Each entry below must be repeated word for word.
++++ DATASET ++++
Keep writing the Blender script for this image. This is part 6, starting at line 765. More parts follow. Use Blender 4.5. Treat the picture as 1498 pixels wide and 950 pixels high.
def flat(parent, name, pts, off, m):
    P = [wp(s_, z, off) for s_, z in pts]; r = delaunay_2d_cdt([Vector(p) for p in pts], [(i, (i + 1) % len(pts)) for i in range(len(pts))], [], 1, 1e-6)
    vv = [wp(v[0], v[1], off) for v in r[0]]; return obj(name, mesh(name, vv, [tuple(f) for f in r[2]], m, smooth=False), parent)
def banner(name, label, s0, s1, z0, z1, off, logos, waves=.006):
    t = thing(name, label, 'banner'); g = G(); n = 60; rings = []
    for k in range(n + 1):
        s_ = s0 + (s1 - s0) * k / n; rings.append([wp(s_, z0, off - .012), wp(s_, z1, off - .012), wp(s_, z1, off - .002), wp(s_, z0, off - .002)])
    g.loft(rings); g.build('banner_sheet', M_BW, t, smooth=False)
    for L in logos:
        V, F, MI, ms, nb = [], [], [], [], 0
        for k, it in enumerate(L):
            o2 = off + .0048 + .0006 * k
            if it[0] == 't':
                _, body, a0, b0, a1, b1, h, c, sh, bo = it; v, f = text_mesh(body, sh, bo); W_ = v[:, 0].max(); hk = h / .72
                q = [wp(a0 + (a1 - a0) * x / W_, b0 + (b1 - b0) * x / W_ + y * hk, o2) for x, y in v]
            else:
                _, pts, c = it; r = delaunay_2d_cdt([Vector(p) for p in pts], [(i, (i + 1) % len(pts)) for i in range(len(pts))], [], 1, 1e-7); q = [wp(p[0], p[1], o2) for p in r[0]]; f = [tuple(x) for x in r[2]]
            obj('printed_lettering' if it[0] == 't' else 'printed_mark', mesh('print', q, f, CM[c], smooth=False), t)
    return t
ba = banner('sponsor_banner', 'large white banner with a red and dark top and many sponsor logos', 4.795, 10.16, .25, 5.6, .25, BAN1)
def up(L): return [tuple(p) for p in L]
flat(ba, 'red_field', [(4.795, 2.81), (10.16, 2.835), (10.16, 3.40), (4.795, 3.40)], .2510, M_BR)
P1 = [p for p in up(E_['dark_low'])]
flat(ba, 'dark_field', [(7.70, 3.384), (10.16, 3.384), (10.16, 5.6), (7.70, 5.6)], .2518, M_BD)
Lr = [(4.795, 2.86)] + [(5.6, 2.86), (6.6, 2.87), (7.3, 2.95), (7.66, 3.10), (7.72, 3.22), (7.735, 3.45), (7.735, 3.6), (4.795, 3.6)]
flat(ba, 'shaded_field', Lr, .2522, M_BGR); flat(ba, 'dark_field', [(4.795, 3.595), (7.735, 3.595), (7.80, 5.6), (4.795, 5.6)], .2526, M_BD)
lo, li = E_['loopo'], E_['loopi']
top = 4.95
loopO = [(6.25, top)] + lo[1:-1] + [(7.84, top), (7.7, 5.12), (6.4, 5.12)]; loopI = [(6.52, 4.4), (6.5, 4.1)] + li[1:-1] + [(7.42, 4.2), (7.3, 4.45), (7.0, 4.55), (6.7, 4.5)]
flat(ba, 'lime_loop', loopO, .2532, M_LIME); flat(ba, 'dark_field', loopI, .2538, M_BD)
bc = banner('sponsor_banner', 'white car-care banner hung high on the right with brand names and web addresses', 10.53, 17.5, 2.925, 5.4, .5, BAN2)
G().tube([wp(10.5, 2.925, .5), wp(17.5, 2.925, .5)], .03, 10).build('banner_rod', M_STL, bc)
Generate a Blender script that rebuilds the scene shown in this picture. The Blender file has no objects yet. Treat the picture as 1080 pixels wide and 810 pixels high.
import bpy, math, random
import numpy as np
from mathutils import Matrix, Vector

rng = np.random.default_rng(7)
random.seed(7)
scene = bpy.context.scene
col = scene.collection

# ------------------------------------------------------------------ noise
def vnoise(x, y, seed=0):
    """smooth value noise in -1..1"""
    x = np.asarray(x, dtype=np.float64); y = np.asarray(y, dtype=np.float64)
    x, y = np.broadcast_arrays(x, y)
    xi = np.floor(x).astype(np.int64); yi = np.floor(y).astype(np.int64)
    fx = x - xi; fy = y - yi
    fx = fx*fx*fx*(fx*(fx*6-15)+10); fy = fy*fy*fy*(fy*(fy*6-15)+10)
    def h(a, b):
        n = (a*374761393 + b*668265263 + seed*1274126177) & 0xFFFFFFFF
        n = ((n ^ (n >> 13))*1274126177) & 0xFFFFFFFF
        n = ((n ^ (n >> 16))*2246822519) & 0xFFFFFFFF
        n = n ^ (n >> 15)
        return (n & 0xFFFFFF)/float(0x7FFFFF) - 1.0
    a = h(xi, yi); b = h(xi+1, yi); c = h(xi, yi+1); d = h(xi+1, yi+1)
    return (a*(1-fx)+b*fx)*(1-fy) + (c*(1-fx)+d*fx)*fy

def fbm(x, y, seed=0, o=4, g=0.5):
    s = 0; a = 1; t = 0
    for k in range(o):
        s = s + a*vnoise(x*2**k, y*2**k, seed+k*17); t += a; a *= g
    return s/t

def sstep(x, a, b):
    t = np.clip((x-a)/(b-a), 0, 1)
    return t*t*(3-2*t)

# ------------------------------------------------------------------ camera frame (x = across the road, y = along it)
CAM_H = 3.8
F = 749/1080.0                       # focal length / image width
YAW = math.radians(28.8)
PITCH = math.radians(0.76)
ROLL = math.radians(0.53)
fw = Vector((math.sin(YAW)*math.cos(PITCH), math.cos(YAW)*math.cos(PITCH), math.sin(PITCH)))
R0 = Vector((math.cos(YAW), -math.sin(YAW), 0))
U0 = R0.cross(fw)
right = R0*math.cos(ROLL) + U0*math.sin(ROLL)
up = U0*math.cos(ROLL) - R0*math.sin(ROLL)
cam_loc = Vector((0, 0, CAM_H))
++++
◆ FULL ANSWER ◆
Keep writing the Blender script for this image. This is part 6, starting at line 765. More parts follow. Use Blender 4.5. Treat the picture as 1498 pixels wide and 950 pixels high.
def flat(parent, name, pts, off, m):
    P = [wp(s_, z, off) for s_, z in pts]; r = delaunay_2d_cdt([Vector(p) for p in pts], [(i, (i + 1) % len(pts)) for i in range(len(pts))], [], 1, 1e-6)
    vv = [wp(v[0], v[1], off) for v in r[0]]; return obj(name, mesh(name, vv, [tuple(f) for f in r[2]], m, smooth=False), parent)
def banner(name, label, s0, s1, z0, z1, off, logos, waves=.006):
    t = thing(name, label, 'banner'); g = G(); n = 60; rings = []
    for k in range(n + 1):
        s_ = s0 + (s1 - s0) * k / n; rings.append([wp(s_, z0, off - .012), wp(s_, z1, off - .012), wp(s_, z1, off - .002), wp(s_, z0, off - .002)])
    g.loft(rings); g.build('banner_sheet', M_BW, t, smooth=False)
    for L in logos:
        V, F, MI, ms, nb = [], [], [], [], 0
        for k, it in enumerate(L):
            o2 = off + .0048 + .0006 * k
            if it[0] == 't':
                _, body, a0, b0, a1, b1, h, c, sh, bo = it; v, f = text_mesh(body, sh, bo); W_ = v[:, 0].max(); hk = h / .72
                q = [wp(a0 + (a1 - a0) * x / W_, b0 + (b1 - b0) * x / W_ + y * hk, o2) for x, y in v]
            else:
                _, pts, c = it; r = delaunay_2d_cdt([Vector(p) for p in pts], [(i, (i + 1) % len(pts)) for i in range(len(pts))], [], 1, 1e-7); q = [wp(p[0], p[1], o2) for p in r[0]]; f = [tuple(x) for x in r[2]]
            obj('printed_lettering' if it[0] == 't' else 'printed_mark', mesh('print', q, f, CM[c], smooth=False), t)
    return t
ba = banner('sponsor_banner', 'large white banner with a red and dark top and many sponsor logos', 4.795, 10.16, .25, 5.6, .25, BAN1)
def up(L): return [tuple(p) for p in L]
flat(ba, 'red_field', [(4.795, 2.81), (10.16, 2.835), (10.16, 3.40), (4.795, 3.40)], .2510, M_BR)
P1 = [p for p in up(E_['dark_low'])]
flat(ba, 'dark_field', [(7.70, 3.384), (10.16, 3.384), (10.16, 5.6), (7.70, 5.6)], .2518, M_BD)
Lr = [(4.795, 2.86)] + [(5.6, 2.86), (6.6, 2.87), (7.3, 2.95), (7.66, 3.10), (7.72, 3.22), (7.735, 3.45), (7.735, 3.6), (4.795, 3.6)]
flat(ba, 'shaded_field', Lr, .2522, M_BGR); flat(ba, 'dark_field', [(4.795, 3.595), (7.735, 3.595), (7.80, 5.6), (4.795, 5.6)], .2526, M_BD)
lo, li = E_['loopo'], E_['loopi']
top = 4.95
loopO = [(6.25, top)] + lo[1:-1] + [(7.84, top), (7.7, 5.12), (6.4, 5.12)]; loopI = [(6.52, 4.4), (6.5, 4.1)] + li[1:-1] + [(7.42, 4.2), (7.3, 4.45), (7.0, 4.55), (6.7, 4.5)]
flat(ba, 'lime_loop', loopO, .2532, M_LIME); flat(ba, 'dark_field', loopI, .2538, M_BD)
bc = banner('sponsor_banner', 'white car-care banner hung high on the right with brand names and web addresses', 10.53, 17.5, 2.925, 5.4, .5, BAN2)
G().tube([wp(10.5, 2.925, .5), wp(17.5, 2.925, .5)], .03, 10).build('banner_rod', M_STL, bc)
Generate a Blender script that rebuilds the scene shown in this picture. The Blender file has no objects yet. Treat the picture as 1080 pixels wide and 810 pixels high.
import bpy, math, random
import numpy as np
from mathutils import Matrix, Vector

rng = np.random.default_rng(7)
random.seed(7)
scene = bpy.context.scene
col = scene.collection

# ------------------------------------------------------------------ noise
def vnoise(x, y, seed=0):
    """smooth value noise in -1..1"""
    x = np.asarray(x, dtype=np.float64); y = np.asarray(y, dtype=np.float64)
    x, y = np.broadcast_arrays(x, y)
    xi = np.floor(x).astype(np.int64); yi = np.floor(y).astype(np.int64)
    fx = x - xi; fy = y - yi
    fx = fx*fx*fx*(fx*(fx*6-15)+10); fy = fy*fy*fy*(fy*(fy*6-15)+10)
    def h(a, b):
        n = (a*374761393 + b*668265263 + seed*1274126177) & 0xFFFFFFFF
        n = ((n ^ (n >> 13))*1274126177) & 0xFFFFFFFF
        n = ((n ^ (n >> 16))*2246822519) & 0xFFFFFFFF
        n = n ^ (n >> 15)
        return (n & 0xFFFFFF)/float(0x7FFFFF) - 1.0
    a = h(xi, yi); b = h(xi+1, yi); c = h(xi, yi+1); d = h(xi+1, yi+1)
    return (a*(1-fx)+b*fx)*(1-fy) + (c*(1-fx)+d*fx)*fy

def fbm(x, y, seed=0, o=4, g=0.5):
    s = 0; a = 1; t = 0
    for k in range(o):
        s = s + a*vnoise(x*2**k, y*2**k, seed+k*17); t += a; a *= g
    return s/t

def sstep(x, a, b):
    t = np.clip((x-a)/(b-a), 0, 1)
    return t*t*(3-2*t)

# ------------------------------------------------------------------ camera frame (x = across the road, y = along it)
CAM_H = 3.8
F = 749/1080.0                       # focal length / image width
YAW = math.radians(28.8)
PITCH = math.radians(0.76)
ROLL = math.radians(0.53)
fw = Vector((math.sin(YAW)*math.cos(PITCH), math.cos(YAW)*math.cos(PITCH), math.sin(PITCH)))
R0 = Vector((math.cos(YAW), -math.sin(YAW), 0))
U0 = R0.cross(fw)
right = R0*math.cos(ROLL) + U0*math.sin(ROLL)
up = U0*math.cos(ROLL) - R0*math.sin(ROLL)
cam_loc = Vector((0, 0, CAM_H))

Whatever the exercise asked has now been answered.